Va preliminarmente rilevato che, “qualora i soci di una società di persone impugnino l’avviso di accertamento con cui si sia proceduto alla rettifica del loro reddito di partecipazione, invocando gli effetti del condono operato dalla società, non sussiste litisconsorzio necessario con quest’ultima, non potendosi configurare un interesse della società contrastante con quello dei soci, contrariamente al caso in cui oggetto dell’accertamento sia l'”an” o il “quantum” del reddito sociale, che si riverbera sul reddito dei soci” (Cass. n. 17716 del 2009).
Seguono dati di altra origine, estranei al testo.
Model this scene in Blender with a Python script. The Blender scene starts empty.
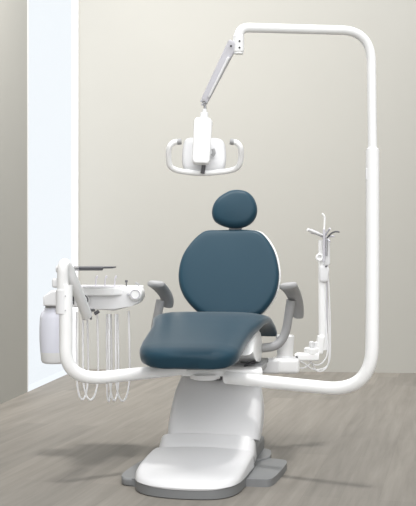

Costituisce principio consolidato nella giurisprudenza di questa Corte quello secondo cui “la presentazione di dichiarazione integrativa da parte di una società di persone non comporta preclusioni all’accertamento, nei confronti dei soci, dei redditi di partecipazione da questi percepiti, in quanto avanzare domanda di condono costituisce esercizio di un diritto dei contribuenti, lasciato al libero e personale apprezzamento di ciascuno di essi, che ha titolo ad azionarlo, in autonomia e con pienezza, anche quando l’accertamento del reddito societario sia divenuto definitivo” (Cass. n. 727 del 2002, n. 17731 del 2006).
In conclusione, si ritiene che, ai sensi dell’art. 375 c.p.c., comma 1 e art. 380-bis cod. proc. civ., il ricorso possa essere deciso in camera di consiglio in quanto manifestamente fondato”;
che la relazione è stata comunicata al pubblico ministero e notificata agli avvocati delle parti costituite;
che non sono state depositate conclusioni scritte nè memorie;
considerato che il Collegio, a seguito della discussione in camera di consiglio, condivide i motivi in fatto e in diritto esposti nella relazione e pertanto, ribaditi i principi di diritto sopra enunciati, il ricorso deve essere accolto, la sentenza impugnata deve essere cassata e la causa rinviata, anche per le spese, ad altra sezione della Commissione tributaria regionale della Campania.
P.Q.M.
La Corte accoglie il ricorso, cassa la sentenza impugnata e rinvia, anche per le spese, ad altra sezione della Commissione tributaria regionale della Campania.
Così deciso in Roma, il 27 ottobre 2011.